CONTRIBUTED TO THE OBSERVER
AUBURN — International touring musician Mean Mary will appear at Sundilla on Feb. 28. This special performance on her “Woman Creature” tour will include songs from all her albums and loads of new original songs.
Popular for her raw, unmistakable vocal sound lightning-fast fingers on the banjo, guitar, fiddle, percussion and 11 other instruments, Mean Mary could read music before she could read words and since childhood her life has been one long road show of events, venues, TV, radio and film. Her songs travel the genres of roots, bluegrass, blues, and folk rock—story songs, fast songs, sad songs, songs to make your feet tap.
She is an award-winning song writer and book author. Her original banjo song, Iron Horse (the story of Native American maiden and her horse racing against a train), recently received the IMA’s Vox Populi award for best Americana song.
“Mean” Mary James, youngest of six children, was born in Geneva, Alabama, though her family lived a nomadic lifestyle, moving throughout the U.S.
When Mary’s oldest brother, Jim, who had just joined the Navy, sent the family a guitar and a compilation tape of songs he liked, the family listened to the music of Hank Williams Jr. and Dolly Parton on their battery-operated radio. It wasn’t long before Mary was singing the songs and vocalizing all the instrumentation. Seeing her talent, her parents bought guitar books started teaching all the children how to play. Mary and her brother Frank were the two who would turn music into a career.
Mary learned to read music before she could read words and was an official singer/songwriter before she had started her first day of kindergarten. With the help of her mom, she wrote her theme song, “Mean Mary from Alabam’.” The press immediately baptized her with this handle, and she has been Mean Mary ever since.
She recorded her first album at age six and her road shows began to multiply, At the end of the second grade, she went into home study and started appearing daily on the Country Boy Eddie Show, a regional TV program out of Birmingham. During this time, she also appeared regularly at the Nashville Palace, on the Nashville Network, the Elvis Presley Museum and on Printer’s Alley.
When only nine years old, she aced a state-required test at a 12th-grade equivalency level. Her guitarist brother, Frank James, joined her on stage also excelled in his home studies, graduating from high school at age 15.
By the time she was 14, Mary and Frank had grown weary of the commercial country music scene and started a tour of historic folk and Civil War era music. It wasn’t long before they were one of the most sought after historical folk groups in the country, being booked every weekend and having to turn down hundreds of shows a year.
During her teen years, their parents moved to Hollywood, where Mary and Frank were involved in almost every TV show and movie produced, whether as background actors, stand-ins, photo doubles, stunt doubles or day players. It was exciting, interesting work, but it wasn’t furthering their music career, so the James family migrated back Tennessee.

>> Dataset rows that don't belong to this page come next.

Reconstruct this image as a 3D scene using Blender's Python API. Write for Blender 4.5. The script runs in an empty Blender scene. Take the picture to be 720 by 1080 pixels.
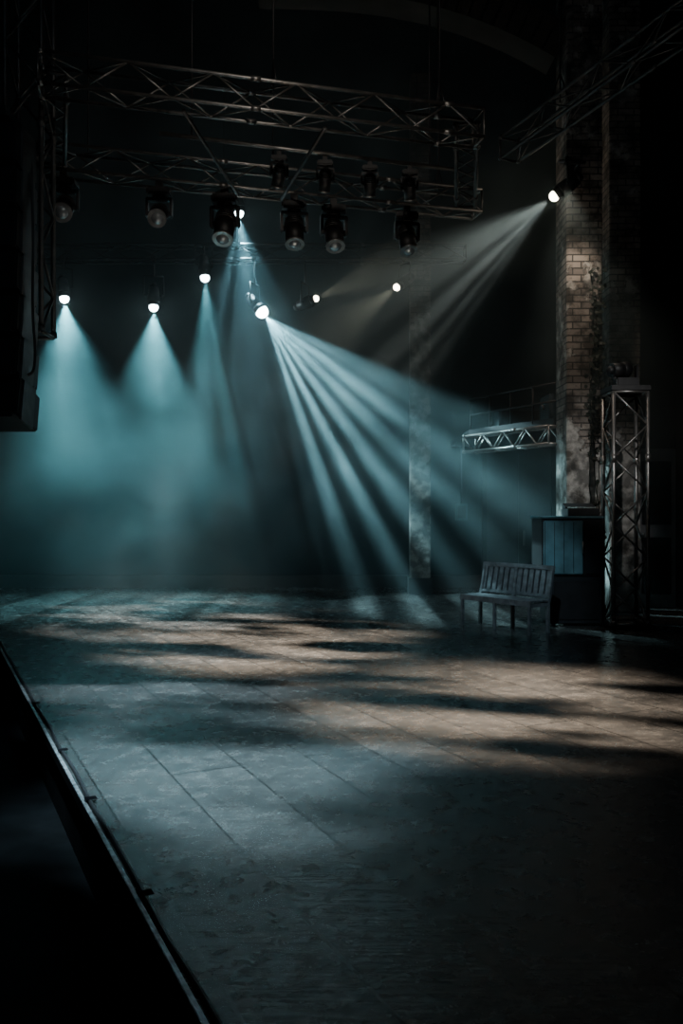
import bpy, bmesh, math, random
from mathutils import Vector, Matrix
random.seed(7)
scene=bpy.context.scene
C=scene.collection

# ---------------------------------------------------------------- materials
def new_mat(name):
    m=bpy.data.materials.new(name); m.use_nodes=True
    nt=m.node_tree; b=nt.nodes.get("Principled BSDF")
    return m,nt,b
def simple(name,col,rough=0.5,metal=0.0,var=0.3,scale=8,bump=0.1,spec=0.5):
    m,nt,b=new_mat(name)
    tc=nt.nodes.new("ShaderNodeTexCoord")
    n=nt.nodes.new("ShaderNodeTexNoise"); n.inputs["Scale"].default_value=scale; n.inputs["Detail"].default_value=6
    nt.links.new(tc.outputs["Object"],n.inputs["Vector"])
    r=nt.nodes.new("ShaderNodeValToRGB")
    r.color_ramp.elements[0].position=0.3; r.color_ramp.elements[1].position=0.7
    r.color_ramp.elements[0].color=(*[c*(1-var) for c in col],1)
    r.color_ramp.elements[1].color=(*[min(1,c*(1+var)) for c in col],1)
    nt.links.new(n.outputs["Fac"],r.inputs["Fac"]); nt.links.new(r.outputs["Color"],b.inputs["Base Color"])
    b.inputs["Roughness"].default_value=rough; b.inputs["Metallic"].default_value=metal
    b.inputs["Specular IOR Level"].default_value=spec
    if bump:
        bp=nt.nodes.new("ShaderNodeBump"); bp.inputs["Strength"].default_value=bump; bp.inputs["Distance"].default_value=0.02
        nt.links.new(n.outputs["Fac"],bp.inputs["Height"]); nt.links.new(bp.outputs["Normal"],b.inputs["Normal"])
    return m
def emis(name,col,strength):
    m,nt,b=new_mat(name)
    b.inputs["Base Color"].default_value=(*col,1)
    b.inputs["Emission Color"].default_value=(*col,1); b.inputs["Emission Strength"].default_value=strength
    return m

M_black=simple("black_painted_metal",(0.010,0.010,0.011),0.5,0.0,spec=0.4)
M_steel=simple("truss_aluminium",(0.24,0.23,0.22),0.42,0.9,bump=0.05)
M_steel_d=simple("dark_truss_steel",(0.09,0.09,0.09),0.5,0.8,bump=0.05)
M_lens=simple("lamp_glass_dark",(0.3,0.33,0.35),0.12,0.6,bump=0)
M_wall=simple("dark_plaster_wall",(0.008,0.010,0.012),0.95,0,0.35,1.2,0.2,0.2)
M_wallr=simple("side_wall_plaster",(0.008,0.009,0.010),0.95,0,0.4,1.5,0.2,0.2)
M_ceil=simple("ceiling_concrete",(0.008,0.008,0.008),0.9,0,0.3,1.0,0.2,0.2)
M_conc=simple("arch_concrete",(0.05,0.041,0.034),0.85,0,0.4,2.0,0.3,0.2)
M_wood=simple("bench_wood",(0.08,0.09,0.098),0.45,0,0.5,14,0.2)
M_cab=simple("cabinet_teal_paint",(0.075,0.16,0.185),0.5,0,0.35,5,0.15)
M_case=simple("dark_teal_case",(0.022,0.038,0.046),0.6,0,0.35,5,0.15)
M_cabd=simple("dark_flight_case",(0.012,0.013,0.015),0.6,0,0.3,5,0.1,0.3)
M_rub=simple("cable_rubber",(0.02,0.02,0.022),0.4,0,0.2,5,0)
M_edge=simple("edge_trim_metal",(0.38,0.40,0.42),0.38,0.7,0.5,20,0.2)
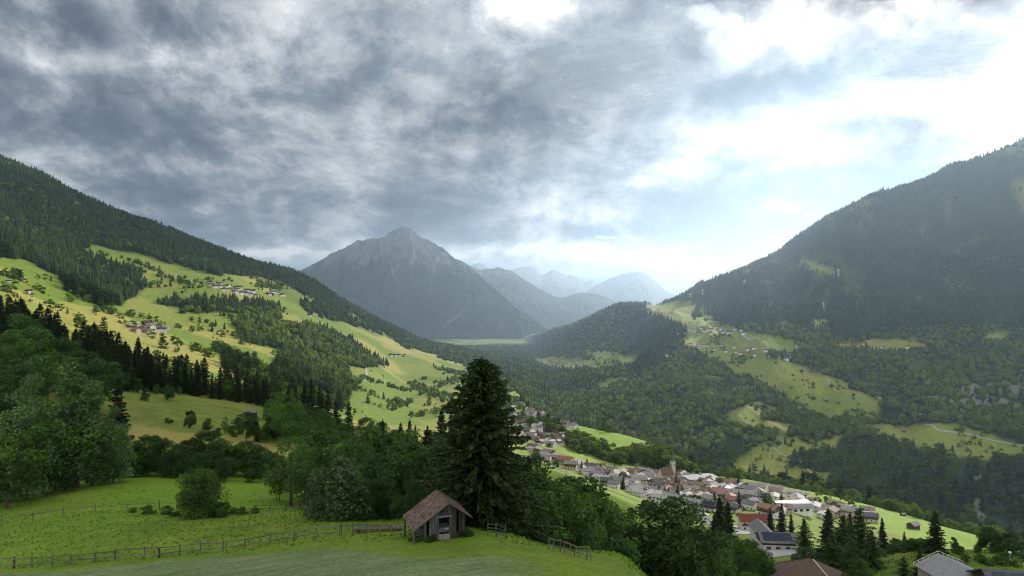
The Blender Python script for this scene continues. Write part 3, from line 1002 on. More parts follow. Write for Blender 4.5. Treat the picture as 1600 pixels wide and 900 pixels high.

Mary’s music career was really taking off when the most devastating event of her life occurred. One rainy evening, she was the front-seat passenger in a small car when the driver lost control. Mary’s head broke the windshield, and her neck cracked the hard plastic dashboard. The twisted state of her neck left her right vocal cord paralyzed.

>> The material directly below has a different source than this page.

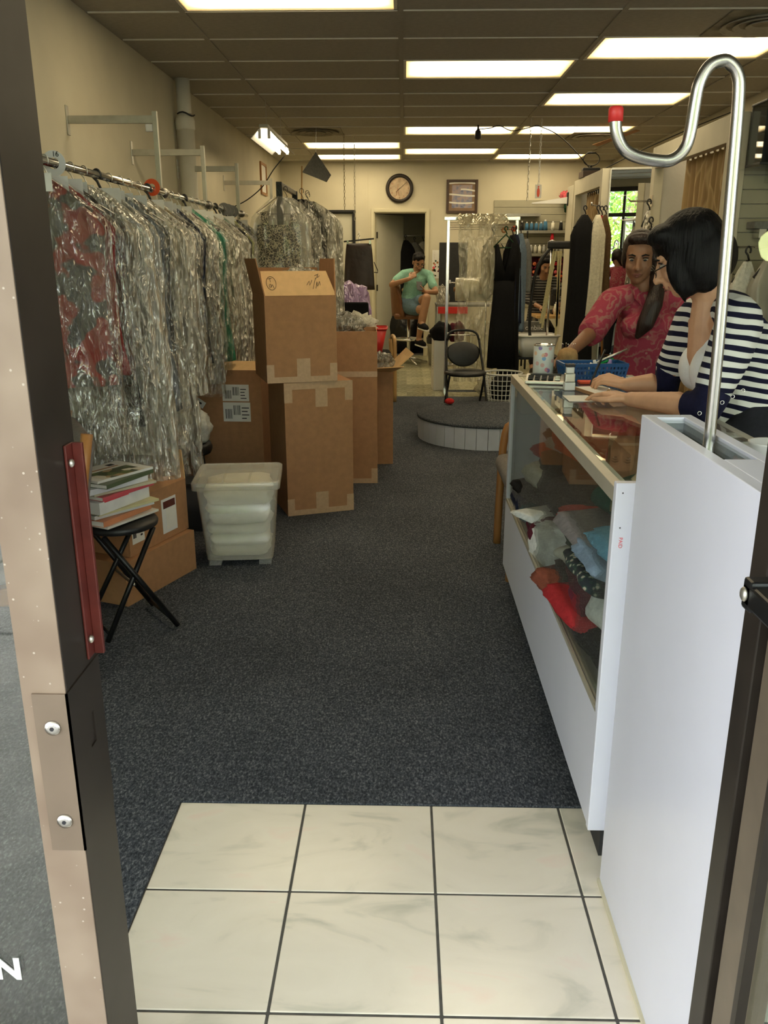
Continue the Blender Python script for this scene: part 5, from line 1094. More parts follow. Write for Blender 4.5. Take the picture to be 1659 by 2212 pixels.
MB().lathe([(0, .0), (RP - .025, 0), (RP - .025, .172)], 60).build('drum', 'dark_rubber', t); MB().lathe([(RP - .03, .172), (RP + .008, .172), (RP + .012, .185), (RP + .004, .196), (0, .198)], 60, cap=True).build('carpet_top', 'carpet', t, True)
cloth('red_felt', (.50, .03, .03))
t = thing('tomato_cushion', 'small red tomato pin cushion on the platform edge', 'pin cushion', (0.405, 7.27, 0.203))
g = MB(); g.loft([[((.04 * math.sin(p)) * (1 + .06 * math.cos(6 * a)) * math.cos(a), (.04 * math.sin(p)) * (1 + .06 * math.cos(6 * a)) * math.sin(a), .027 - .027 * math.cos(p)) for a in [2 * PI * q / 24 for q in range(24)]] for p in [PI * (i + .05) / 10.1 for i in range(11)]]); g.build('pad', 'red_felt', t, True); MB().ell((0, 0, .053), (.006, .006, .004), 8, 6).build('stalk', 'cloth_forest', t, True)
t = thing('laundry_basket', 'round white plastic laundry basket of dark cloth behind the counter end', 'basket', (1.00, 8.45, 0.004))
def hoop(r, z, w, m_='white_plastic', nm='hoop'): MB().tube([(r * math.cos(a), r * math.sin(a), z) for a in [2 * PI * k / 32 for k in range(32)]], w, 6, close=True).build(nm, m_, t, True)
hoop(.195, .32, .010, nm='rim'); 
for k in range(6): hoop(.15 + .04 * k / 6, .02 + .048 * k, .0035)
for k in range(26):
    a = 2 * PI * k / 26; MB().bar((.148 * math.cos(a), .148 * math.sin(a), .012), (.193 * math.cos(a), .193 * math.sin(a), .32), .007, .005).build('stave', 'white_plastic', t)
MB().cyl((0, 0, 0), (0, 0, .012), .15, n=28).build('base', 'white_plastic', t)
heap('dark_laundry', 'dark cloth inside the white laundry basket', 'cloth', 'black_cloth', (1.0, 8.45, .16), (.125, .125, .14), 23, .15)
# ------------------------------------------------------------------ wooden armchair, red basket, purple bag, black bag chair, skirt behind the cartons
t = thing('bentwood_chair', 'pale bentwood armchair half hidden behind the cartons', 'chair', (-0.375, 8.84, 0.004), math.radians(4)); bent_chair(t, 'wood_pale', 'black_cloth', low=True)
tS = thing('basket_stand', 'grey crate under the red basket behind the cartons', 'crate', (-0.36, 8.05, 0.004)); carton(tS, .34, .32, .495, tapeb=False, tapet=False, m_='g_grey')
t = thing('red_basket', 'red plastic basket of cloth scraps behind the cartons', 'basket', (-0.36, 8.05, 0.50)); 
g = MB(); g.loft([rrect(.28, .28, .0, .04), rrect(.40, .36, .30, .05)], cap=False); g.add(rrect(.28, .28, .0, .04), [tuple(range(24))]); g.build('tub', 'red_plastic', t, True, solid=.004)
g = MB(); g.loft([rrect(.40, .36, .285, .05), rrect(.42, .38, .30, .05), rrect(.40, .36, .305, .05)], cap=False); g.build('rim', 'red_plastic', t, True, solid=.004)
heap('white_scraps', 'white cloth scraps heaped in the red basket', 'cloth', 'bag_white', (-0.42, 8.0, .83), (.17, .14, .09), 31, .6, freq=3.5)
film('lilac_poly', (.45, .30, .62), .75, .98, 9, .8, .25)
tP = thing('bag_carton', 'brown carton under the lilac bag behind the cartons', 'box', (-0.66, 9.98, 0.004)); carton(tP, .42, .40, .64, tapeb=False, tapet=False)
heap('purple_bag', 'lilac plastic bag slumped behind the black chair back', 'bag', 'lilac_poly', (-0.64, 9.95, .86), (.24, .2, .28), 33, .3)
t = thing('black_office_chair', 'black chair back with a tan patch below the lilac bag', 'chair', (-0.535, 9.24, 0.004), PI)
MB().hexa([(-.17, -.04, .55), (.17, -.04, .55), (.17, .03, .55), (-.17, .03, .55), (-.155, .0, .97), (.14, .0, .97), (.14, .05, .97), (-.155, .05, .97)]).build('backrest', 'black_cloth', t, bevel=.02, seg=3); box('seat', 'black_cloth', t, -.2, .2, -.42, -.03, .42, .5, .03, 3); box('patch', 'cardboard_inner', t, .07, .12, .03, .052, .74, .86)
for x in (-.17, .17):
    for y in (-.4, .0): MB().cyl((x, y, 0), (x, y, .43), .013, n=8).build('leg', 'black_metal', t, True)
box('post', 'black_metal', t, -.03, .03, .0, .03, .40, .6)
mat('leather', (.022, .012, .010), .42, 0, .25, 10, .4, 18)
t = thing('leather_skirt', 'dark brown leather skirt on a clip hanger left of the doorway', 'garment', (-0.57, 11.0, 1.68))
MB().tube([(0, 0, 0), (.012, 0, .02), (0, 0, .038), (-.014, 0, .02)], .004, 6, smooth=3).build('hook', 'chrome', t, True); MB().bar((-.19, 0, -.055), (.19, -.02, -.02), .018, .018).build('hanger_bar', 'black_plastic', t); MB().tube([(0, 0, 0), (0, 0, -.045)], .004, 6).build('hanger_stem', 'chrome', t)
for x in (-.14, .14): box('clip', 'chrome', t, x - .012, x + .012, -.025, .02, -.085, -.04)
rings = []
for i in range(9):
    s_ = i / 8; w = .31 + .09 * s_ ** .7; rings.append([(w/2 * math.copysign(abs(math.cos(a)) ** .55, math.cos(a)), (.02 + .035 * s_) * math.copysign(abs(math.sin(a)) ** .8, math.sin(a)) + .007 * s_ * math.sin(6 * a + 1), -.075 - .565 * s_) for a in [2 * PI * k / 36 for k in range(36)]])
MB().loft(rings).build('skirt', 'leather', t, True); MB().tube([(.19, -.01, -.30), (.235, -.01, -.40), (.235, -.01, -.43), (.19, -.01, -.425)], .006, 6).build('belt_loop', 'leather', t, True)
t = thing('skirt_stand', 'slim post holding the leather skirt before the far wall', 'stand', (-0.57, 11.06, 0)); MB().cyl((0, 0, 0), (0, 0, 1.74), .010, n=8).build('post', 'white_paint', t, True); MB().tube([(0, 0, 1.74), (0, -.03, 1.75), (0, -.06, 1.715)], .006, 6).build('hook', 'white_paint', t, True); MB().lathe([(0, 0), (.14, 0), (.14, .015), (.02, .03)], 20).build('base', 'white_paint', t, True)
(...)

Although the rest of her body recovered from the trauma, her vocal chords remained damaged. The left side tried to compensate for the loss of the right side, making it possible for her to sing a little, but only for about 10 minutes at a time. Ever the fighter, she booked shows and sang when she could, and when she couldn’t, she would play her instruments.
During this time, she also wrote and co-wrote books. Her novel, Wherefore Art Thou, Jane? won first place in the Reader’s Favorite International Awards. She began starring in her own Nashville TV show, The Never-Ending Street, a documentary/reality type of show depicting the trials and joys of a touring musician, and her international fan base took a giant leap in growth, which was all good news, but the greatest thing that happened during this time was the recovery of her vocal cord. She had worked it back to life!
Today Mean Mary produces music, produces videos (her YouTube videos have received close to 30 million visits), tours extensively in the U.S. and overseas, is writing a novel trilogy about the music world and is a Goodtime Ambassador for Deering Banjos. Mary has recorded 18 albums, her newest being Portrait of a Woman. There is not room here to tell the whole life story of Mean Mary, but if you would like to hear more of it, listen to her music — it is all there at her website, www.meanmary.com.
All of her albums, books and other merchandise will be available at the Sundilla show.
Showtime for the Feb. 28 performance at the AUUF (450 E. Thach Ave. in Auburn) is 7:30 p.m. Advance tickets are $20 and can be found at Spicer’s Music, Ross House Coffee and online at sundillamusic.com. Admission at the door is $25 ($15 for students). Free coffee, tea, water and food will be available, and the audience is invited to bring their own refreshments.